Fifty Quick Ideas to Improve Your Tests

Este librito de Gojko Adzic, David Evans y Tom Roden ($10 en Leanpub) propone exactamente 50 ideas a considerar para diseñar nuestra estrategia de testing. Me encanta particularmente esta serie de heurísticas emocionales para decidir qué tests hacer. Sencillamente genial:

Here is our set of emotional heuristics to stimulate test design, taking an emotional roller coaster of a ride along the way:

The scary path – if this path was followed it would really tear the house down, and everything else with it. Flush out those areas of the highest risk to the stakeholders. Think what would scare each stakeholder the most about this piece of functionality or change.

The happy path – the key example, positive test, that describes the straightforward case. This is the simplest path through the particular area of behaviour and functionality that we can think of, it is the simplest user interaction and we expect it to pass every time (other than its first ever run maybe).

The angry path – with the angry path we are looking for tests which we think will make the application react badly, throw errors and get cross with us for not playing nicely. These might be validation errors, bad inputs, logic errors.

The delinquent path – consider the security risks that need testing, like authentication, authorisation, permissions, data confidentiality and so on.

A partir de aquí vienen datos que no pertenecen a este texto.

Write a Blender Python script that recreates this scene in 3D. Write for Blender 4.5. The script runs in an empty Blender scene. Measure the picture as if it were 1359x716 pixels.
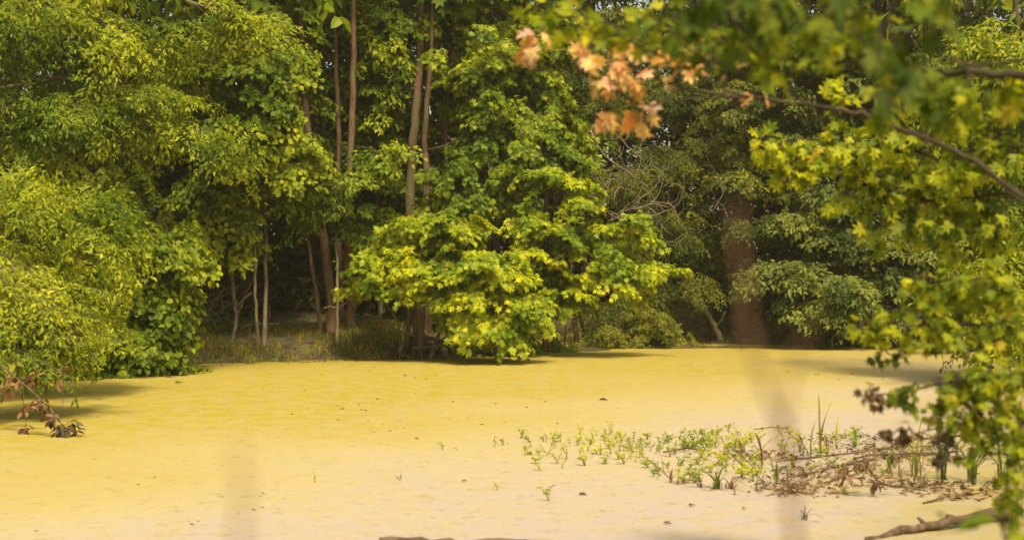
import bpy, math, random
import numpy as np
from mathutils import Vector, Matrix
SC = bpy.context.scene
COL = SC.collection
rng = np.random.default_rng(7)
random.seed(7)

# ------------------------------------------------------------------ camera
F, CX, CY, EYE = 2091.0, 679.5, 358.0, 2.3       # the photograph's scale, horizon row and eye height
cam_d = bpy.data.cameras.new('camera'); cam = bpy.data.objects.new('camera', cam_d); COL.objects.link(cam)
cam.location = (0, 0, EYE); cam.rotation_euler = (math.radians(90), 0, 0)
cam_d.sensor_width = 36; cam_d.lens = 36 * F / 1359
cam_d.clip_start = .1; cam_d.clip_end = 3000
cam_d.dof.use_dof = True; cam_d.dof.focus_distance = 40; cam_d.dof.aperture_fstop = 2.3
SC.camera = cam
# ------------------------------------------------------------------ sky and sun
SUN_EL, SUN_AZ = math.radians(56), math.radians(163)      # azimuth clockwise from +Y: behind the camera, to the right
w = bpy.data.worlds.new('World'); SC.world = w; w.use_nodes = True
nt = w.node_tree; nt.nodes.clear()
sky = nt.nodes.new('ShaderNodeTexSky'); sky.sky_type = 'NISHITA'; sky.sun_disc = False
sky.sun_elevation = SUN_EL; sky.sun_rotation = SUN_AZ; sky.air_density = .8; sky.dust_density = 3.5; sky.ozone_density = .6
bg = nt.nodes.new('ShaderNodeBackground'); bg.inputs[1].default_value = .15
wo = nt.nodes.new('ShaderNodeOutputWorld')
warm = nt.nodes.new('ShaderNodeMix'); warm.data_type = 'RGBA'; warm.blend_type = 'MULTIPLY'; warm.inputs[0].default_value = 1; warm.inputs[7].default_value = (1, .86, .56, 1)   # the photograph's warm white balance
nt.links.new(sky.outputs[0], warm.inputs[6]); nt.links.new(warm.outputs[2], bg.inputs[0]); nt.links.new(bg.outputs[0], wo.inputs[0])
ld = bpy.data.lights.new('sun', 'SUN'); ld.energy = 2.5; ld.angle = math.radians(8); ld.color = (1, .86, .60)
sun = bpy.data.objects.new('sun', ld); COL.objects.link(sun)
sd = Vector((math.sin(SUN_AZ) * math.cos(SUN_EL), math.cos(SUN_AZ) * math.cos(SUN_EL), math.sin(SUN_EL)))
sun.rotation_euler = sd.to_track_quat('Z', 'Y').to_euler(); sun.location = (10, -10, 30)
SC.view_settings.view_transform = 'Standard'; SC.view_settings.look = 'None'
SC.view_settings.exposure = .93; SC.view_settings.gamma = 1
SC.render.engine = 'CYCLES'
SC.cycles.max_bounces = 6; SC.cycles.diffuse_bounces = 3; SC.cycles.transmission_bounces = 4; SC.cycles.glossy_bounces = 2
SC.cycles.caustics_reflective = False; SC.cycles.caustics_refractive = False
SC.cycles.use_denoising = True
SC.cycles.use_adaptive_sampling = True; SC.cycles.adaptive_threshold = .02

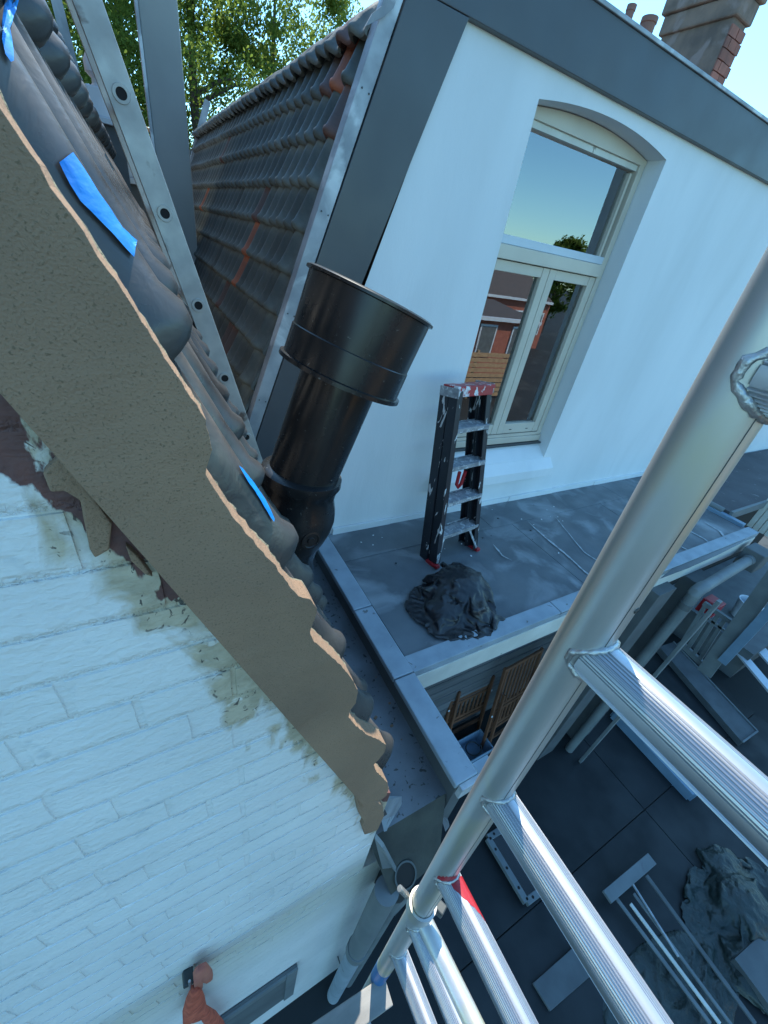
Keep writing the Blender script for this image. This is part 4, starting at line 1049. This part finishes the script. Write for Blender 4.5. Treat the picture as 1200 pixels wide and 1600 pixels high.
bx = [at(632, 962, z=DZ), at(780, 935, z=DZ), at(742, 1003, z=DZ + .05), at(715, 885, z=DZ)]
bc = (bx[0] + bx[1] + bx[2] + bx[3]) / 4; bc.z = DZ
put_heap('rubbish_bag', cloth_heap(58, (.33, .31), [(.06, .04, .13, .15), (-.07, -.03, .08, .08), (.05, -.1, .06, .06)], 45, 3, .03, .25, 1.36), bc + Vector((-.02, .035, .003)), M['bag'],
         'crumpled black plastic rubbish bag lying on the grey flat roof', 'bag')

# ------------------------------------------------------------------ SCAFFOLD
sx, sy = .365, .119
sc = thing('scaffold_tower', 'silver aluminium scaffold frame with an upright and ribbed rungs, close to the camera', 'scaffold', (sx, sy, GZ))
def SC(mb, name, m, parent=sc, **k):
    o = mb.build(name, m, parent, **k)
    if parent is sc: o.matrix_parent_inverse = Matrix.Translation((-sx, -sy, -GZ))
    return o
R0 = .0245
SC(MB().tube([(sx, sy, -1.24), (sx, sy, .9)], R0, 64), 'upright', M['alu'], smooth=True)
SC(MB().tube([(sx, sy - .95, -1.24), (sx, sy - .95, .9)], R0, 48), 'upright', M['alu'], smooth=True)
for a_ in (-112, -60):        # extrusion seams of the tube
    a_ = math.radians(a_); c_ = Vector((sx + math.cos(a_) * R0 * .9995, sy + math.sin(a_) * R0 * .9995, 0))
    SC(MB().bar(c_ + Vector((0, 0, -1.2)), c_ + Vector((0, 0, .9)), .0007, .0007), 'seam', M['darkmetal'])
a_ = math.radians(-88)
SC(MB().lathe([(0, .0035), (.001, .0033), (.0015, .001)], (sx + math.cos(a_) * R0, sy + math.sin(a_) * R0, -.236), (math.cos(a_), math.sin(a_), 0), 12), 'rivet', M['darkmetal'])
# ribbed rung profile
def rung_profile():
    pr = []; n_ = 176; r_ = .0242
    for i in range(n_):
        a = 2 * PI * i / n_
        rr_ = r_
        deg = math.degrees(a) % 90
        if 15 < deg < 75: rr_ = r_ - (.0019 if (i % 4) < 2 else 0)
        pr.append((math.cos(a) * rr_, math.sin(a) * rr_))
    return pr
rp_ = rung_profile()
def rung(z, name='rung', y1=-.95, x=sx, m=None):
    n_ = len(rp_); vs = [(x + a, sy - R0 * .55, z + b2) for a, b2 in rp_] + [(x + a, sy + y1 + R0 * .6, z + b2) for a, b2 in rp_]
    mb = MB(); mb.add(vs, [(i, i + n_, (i + 1) % n_ + n_, (i + 1) % n_) for i in range(n_)])
    r_ = SC(mb, name, m or M['alu_rib'], smooth=8)
    # weld collar, saddle shaped
    for yy, sg in ((sy, -1), (sy + y1, 1)):
        ring = []; seg = 48
        for k in range(seg):
            a = 2 * PI * k / seg; rx_ = .0252
            dx = math.cos(a) * rx_ ; dz = math.sin(a) * rx_
            yv = math.sqrt(max(1e-6, R0 ** 2 - min(dx * dx, (R0 * .985) ** 2)))
            ring.append(Vector((x + dx * .97, yy + sg * (yv + .001), z + dz)))
        tb = MB(); vs = []; ss = 8
        for k in range(seg):
            p = ring[k]; t_ = (ring[(k + 1) % seg] - ring[k - 1]).normalized(); u_ = (p - Vector((x, p.y, z))).normalized(); w_ = t_.cross(u_)
            rb_ = .0034 + .0008 * math.sin(k * 2.6) + .0006 * math.sin(k * .9)
            for q_ in range(ss): vs.append(p + (u_ * math.cos(2 * PI * q_ / ss) + w_ * math.sin(2 * PI * q_ / ss)) * rb_)
        tb.add(vs, [(k * ss + q_, k * ss + (q_ + 1) % ss, ((k + 1) % seg) * ss + (q_ + 1) % ss, ((k + 1) % seg) * ss + q_) for k in range(seg) for q_ in range(ss)])
        o = tb.build('weld', M['weld'], r_, smooth='all'); o.matrix_parent_inverse = Matrix.Identity(4)
    return r_
for zr in (.27, -.03, -.311, -.64, -.983): rr1 = rung(zr)
# red sprayed mark on the third visible rung and upright
M['sprayed'] = M['red_spray']
z = -.983; vs = []; NT = 20
for j in range(5):
    for i in range(NT):
        th = math.radians(-5 + 115 * i / (NT - 1)); ln = .085 * (1 - i / (NT - 1)) ** .8 + .006 + .002 * math.sin(i * 2.1)
        vs.append((sx + math.cos(th) * .0245, sy - .0255 - ln * j / 4, z + math.sin(th) * .0245))
SC(MB().add(vs, [(j * NT + i, j * NT + i + 1, (j + 1) * NT + i + 1, (j + 1) * NT + i) for j in range(4) for i in range(NT - 1)]), 'paint_mark', M['redclean'], smooth='all')
vs = []
for j in range(5):
    for i in range(NT):
        th = math.radians(-165 + 110 * i / (NT - 1)); hh_ = .012 + .028 * math.sin(PI * i / (NT - 1)) + .004 * math.sin(i * 2.7)
        vs.append((sx + math.cos(th) * (R0 + .0003), sy + math.sin(th) * (R0 + .0003), z + .012 + hh_ * j / 4))
SC(MB().add(vs, [(j * NT + i, j * NT + i + 1, (j + 1) * NT + i + 1, (j + 1) * NT + i) for j in range(4) for i in range(NT - 1)]), 'paint_mark', M['redclean'], smooth='all')
# joint to the lower frame
SC(MB().tube([(sx, sy, -1.32), (sx, sy, -1.2)], R0 * .9, 40), 'spigot', M['alu'], smooth=True)
SC(MB().tube([(sx, sy, -3.2), (sx, sy, -1.255)], R0, 48), 'upright', M['alu'], smooth=True)
SC(MB().tube([(sx, sy, -1.265), (sx, sy, -1.245)], R0 * 1.07, 40), 'weld_ring', M['weld'], smooth=True)
SC(MB().tube([(sx, sy, -2.02), (sx, sy, -1.85)], R0 * 1.02, 40), 'blue_band', M['blue_band'], smooth=True)
rung(-1.60); rung(-1.32)
for zr in (-2.65,): rung(zr)
SC(MB().tube([(sx, sy, GZ + .1), (sx, sy, -3.2)], R0, 32), 'upright', M['alu'], smooth=True)
SC(MB().tube([(sx, sy - .95, GZ + .1), (sx, sy - .95, -1.25)], R0, 32), 'upright', M['alu'], smooth=True)
# coupler clamped round the joint with its bolt
SC(MB().lathe([(0, R0 * 1.05), (0, R0 * 1.28), (.045, R0 * 1.28), (.045, R0 * 1.05)], (sx, sy, -1.245), (0, 0, 1), 40), 'coupler', M['alu'], smooth=30)
c = at(728, 1418, y=sy - .03)
SC(MB().cbox((sx + .034, sy - .02, -1.222), .022, .03, .028, Matrix.Rotation(.4, 3, 'Z')), 'coupler_bolt', M['darkmetal'], bevel=.003)
SC(MB().tube([(sx - .02, sy + .03, -1.225), (sx - .035, sy + .045, -1.2)], .007, 10), 'coupler_pin', M['weld'], smooth=True)
# round guard tube clamped below, running out beside the rungs
SC(MB().tube([(sx + .012, sy + .0, -1.30), (sx + .06, sy - .95, -1.30)], .021, 40), 'guard_tube', M['alu'], smooth=True)
# timber scaffold plank end low in the frame
pk = thing('scaffold_plank', 'grey weathered scaffold board end low beside the aluminium frame', 'plank', (.3, .1, -2.2))
a, b_ = at(505, 1618, z=-2.0), at(606, 1548, z=-2.0)
o = MB().bar(a - (b_ - a) * 2.5, b_, .07, .035).build('board', mat('pale_scaffold_board', (.3, .29, .27), (.18, .175, .165), 14, rough=.85, bump=.6, bscale=40, bdist=.003, stretch=(.3, 1, 1)), pk, bevel=.003); o.matrix_parent_inverse = Matrix.Translation((-.3, -.1, 2.2))

# the frame stands a degree out of plumb
sc.location = (.4327, .051, GZ); sc.rotation_euler = (-.016, -.018, 0)

# ------------------------------------------------------------------ white downpipe of the left house
wp = thing('white_downpipe', 'pale downpipe dropping from the gutter end beside the white brick wall', 'downpipe', (.55, .3, GZ))
a = at(603, 1408, y=.27); 
def WP(mb, name, m, **k):
    o = mb.build(name, m, wp, **k); o.matrix_parent_inverse = Matrix.Translation((-.55, -.3, -GZ)); return o
WP(MB().tube([(a.x - .005, .285, a.z + .1), (a.x - .005, .285, -3.15)], .050, 28), 'pipe', M['greyblue'], smooth=True)
WP(MB().tube([(a.x - .005, .285, -3.1), (a.x - .005, .285, -3.2)], .056, 28), 'socket', M['greyblue'], smooth=True)
WP(MB().tube([(a.x - .005, .285, -3.2), (a.x - .005, .285, GZ)], .047, 28), 'pipe', M['cap'], smooth=True)
WP(MB().tube([(a.x + .12, .30, a.z + .02), (a.x + .12, .30, GZ)], .038, 28), 'pipe', M['greyblue'], smooth=True)

# ------------------------------------------------------------------ orange rag on a wall bracket
rg = thing('orange_rag', 'faded orange cloth tied to a small dark bracket on the white wall', 'rag', tuple(at(318, 1530, y=.36)))
rloc = Vector(rg.location)
def RG(mb, name, m, **k):
    o = mb.build(name, m, rg, **k); o.matrix_parent_inverse = Matrix.Translation(-rloc); return o
def ragpiece(px_, name, m, yb=.345, bulge=.012):
    pts = [at(u, v, y=yb) for u, v in px_]; cx = sum((p for p in pts), Vector()) / len(pts)
    bm_ = MB(); n_ = len(pts); vs = []
    for ring, (s_, dy) in enumerate(((1, .012), (1, 0), (.7, -bulge * .8), (.35, -bulge), (.0, -bulge * 1.1))):
        for p in pts: q = cx + (p - cx) * s_; vs.append(q + Vector((.004 * mn.noise(q * 90), dy + .008 * mn.noise(q * 45) + .004 * mn.noise(q * 120), .004 * mn.noise(q * 90 + Vector((5, 5, 5))))))
    bm_.add(vs, [(r_ * n_ + i, r_ * n_ + (i + 1) % n_, (r_ + 1) * n_ + (i + 1) % n_, (r_ + 1) * n_ + i) for r_ in range(4) for i in range(n_)])
    return RG(bm_, name, m, smooth='all')
ragpiece([(306, 1520), (312, 1514), (322, 1512), (329, 1520), (333, 1524), (333, 1530), (326, 1534), (317, 1534), (315, 1548), (301, 1550), (303, 1540), (302, 1530)], 'knot', M['pinkcloth'], bulge=.005)
ragpiece([(299, 1546), (314, 1544), (320, 1562), (323, 1576), (314, 1594), (300, 1598), (286, 1604), (286, 1590), (292, 1566), (296, 1556)], 'cloth_tail', M['orange'], .338)
ragpiece([(317, 1574), (324, 1577), (338, 1585), (350, 1600), (356, 1616), (330, 1616), (320, 1604), (314, 1592)], 'cloth_tail', M['orange'], .334)
a = at(294, 1527, y=.37)
RG(MB().cbox(a, .03, .04, .022, Matrix.Rotation(.3, 3, 'Y')), 'bracket', M['darkmetal'], bevel=.004)
RG(MB().tube([at(296, 1533, y=.35), at(299, 1550, y=.35)], .004, 8), 'hook', M['weld'], smooth=True)

# ------------------------------------------------------------------ YARD below
def chair(u, v, label, wid=.5, h=.95, lean=.18, rot=0):
    p = at(u, v, z=GZ); t = thing('folding_chair', label, 'chair', tuple(p), 'folding garden chairs', rot=(math.radians(-8), 0, rot))
    k = lambda mb, nm: mb.build(nm, M['teak'], t, bevel=.002)
    for x in (0, wid): k(MB().box(x, x + .03, 0, .03, 0, h), 'leg')
    for x in (.045, wid - .045): k(MB().box(x, x + .025, -.045, -.015, 0, h * .72), 'leg')
    for z in (.1, .3, .36, .62, .68, h - .05): k(MB().box(.031, wid - .001, .002, .026, z, z + .04), 'crossbar')
    for (z0, z1) in ((.40, .62), (.72, h - .05)):
        for i in range(8):
            x = .05 + i * (wid - .09) / 7.6; k(MB().box(x, x + .025, .005, .02, z0, z1), 'slat')
    for s_ in (-.01, wid + .03): o = MB().lathe([(0, .014), (.006, .01), (.006, 0)], (s_ + .01, -.002, .6), (0, -1, 0), 10).build('hinge_bolt', M['plasticwhite'], t)
chair(688, 1166, 'brown slatted folding chair leaning on the grey plank wall, nearer the gutter', .57, 1.25)
chair(752, 1174, 'brown slatted folding chair leaning on the plank wall, behind the upright', .57, 1.3, rot=.06)
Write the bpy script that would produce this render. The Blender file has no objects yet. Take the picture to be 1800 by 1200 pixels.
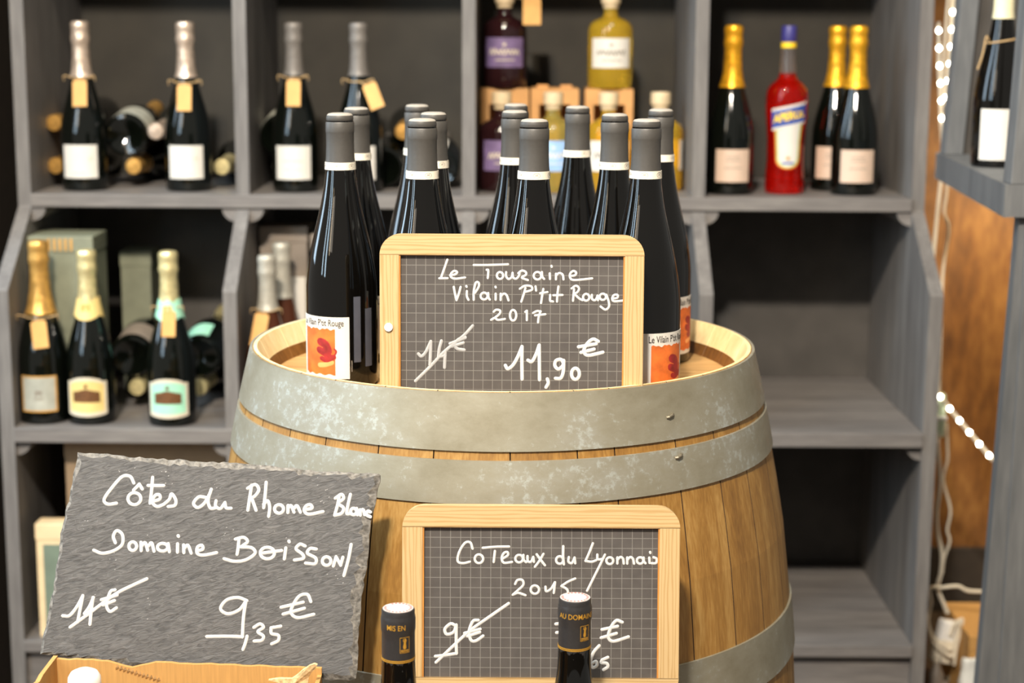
import bpy, bmesh, math, random
from mathutils import Vector, Matrix, noise
from math import sin, cos, pi, radians as R
random.seed(7)
C = bpy.context.scene.collection
SC = bpy.context.scene

# ------------------------------------------------------------------ camera, world, lights, exposure
cam_d = bpy.data.cameras.new('camera'); cam = bpy.data.objects.new('camera', cam_d); C.objects.link(cam)
cam_d.lens = 60.0; cam_d.sensor_width = 36.0; cam_d.sensor_fit = 'HORIZONTAL'; cam_d.clip_start = 0.05
cam.matrix_world = Matrix.Translation((0, 0, 1.30)) @ Matrix.Rotation(R(90-10.3), 4, 'X') @ Matrix.Rotation(R(0.35), 4, 'Z')
cam_d.dof.use_dof = True; cam_d.dof.focus_distance = 1.67; cam_d.dof.aperture_fstop = 5.6
SC.camera = cam

w = bpy.data.worlds.new('world'); SC.world = w; w.use_nodes = True
w.node_tree.nodes['Background'].inputs[0].default_value = (1.0, 0.95, 0.86, 1)
w.node_tree.nodes['Background'].inputs[1].default_value = 0.40

def area(name, loc, target, sx, sy, power, col, shape='RECTANGLE'):
    l = bpy.data.lights.new(name, 'AREA'); l.shape = shape; l.size = sx; l.size_y = sy
    l.energy = power; l.color = col
    o = bpy.data.objects.new(name, l); C.objects.link(o); o.location = loc
    d = Vector(target) - Vector(loc)
    o.rotation_euler = d.to_track_quat('-Z', 'Y').to_euler()
    return o
def spot(name, loc, target, power, col, cone=64, radius=.1):
    l = bpy.data.lights.new(name, 'SPOT'); l.energy = power; l.color = col; l.spot_size = R(cone); l.spot_blend = 1.0; l.shadow_soft_size = radius
    o = bpy.data.objects.new(name, l); C.objects.link(o); o.location = loc
    o.rotation_euler = (Vector(target)-Vector(loc)).to_track_quat('-Z', 'Y').to_euler()
    return o
area('window_light', (-1.75, 0.62, 2.25), (0.0, 1.95, 1.0), 0.16, 2.4, 27, (0.62, 0.83, 1.0))
area('window_light_second_pane', (-1.90, 1.00, 2.25), (0.0, 1.95, 1.0), 0.12, 2.4, 20, (0.62, 0.83, 1.0))
area('warm_streak_light', (-1.50, 0.30, 2.3), (0.0, 1.95, 1.0), 0.05, 1.6, 6, (1.0, 0.78, 0.50))  # added narrow warm strip for thin streaks on the bottles
area('side_window_light', (-1.9, 2.40, 2.2), (0.0, 1.93, 1.0), 0.5, 2.4, 52, (0.62, 0.82, 1.0))
spot('ceiling_spot_cool', (-0.38, -0.60, 3.50), (0.05, 3.1, 0.85), 900, (1.0, 0.93, 0.83))
spot('ceiling_spot_warm', (-0.60, -0.55, 3.50), (0.05, 3.1, 0.85), 350, (1.0, 0.80, 0.55))
area('barrel_fill', (-0.10, 1.75, 2.9), (0.0, 1.95, 0.9), 0.12, 0.12, 21, (1.0, 0.87, 0.66), 'DISK')  # added from above to brighten the inside of the barrel rim
area('front_fill_light', (-2.3, -0.9, 2.6), (0.0, 2.6, 0.8), 0.9, 1.2, 14, (1.0, 0.88, 0.72))  # added front fill, not a source the shop has
area('wall_fill_light', (1.25, 3.30, 1.05), (0.98, 3.75, 0.72), 0.10, 0.10, 6.0, (1.0, 0.80, 0.50), 'DISK')  # added out of view to warm and brighten the wall boards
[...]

The embarrassing path – think of the things that, should they break, would cause huge embarrassment all round. Even if they wouldn’t be an immediate catastrophe in loss of business they might have a significant impact on credibility, internally or externally. This could be as simple as something like spelling quality as ‘Qality’, as we once saw on a testing journal (just think of the glee on all those testers’ faces).

The desolate path – provide the application or component with bleakness. Try zeros, nulls, blanks or missing data, truncated data and any other kind of incomplete input, file or event that might cause some sort of equally desolate reaction.

The forgetful path – fill up all the memory and CPU capacity so that the application has nowhere left to store anything. See how forgetful it becomes and whether it starts losing data, either something that had just been stored, or something it was already holding.

The indecisive path – simulate being an indecisive user, unable to quite settle on one course of action. Turn things on and off, clicking back buttons on the browser, move between breadcrumb trails with half-entered data. These kinds of actions can cause errors in what the system remembers as the last known state.

The greedy path – select everything, tick every box, opt into every option, order lots of everything, just generally load up the functionality with as much of everything as it allows to see how it behaves.

The stressful path – find the breaking point of the functions and components so you can see what scale of solution you currently have and give you projections for future changes in business volumes.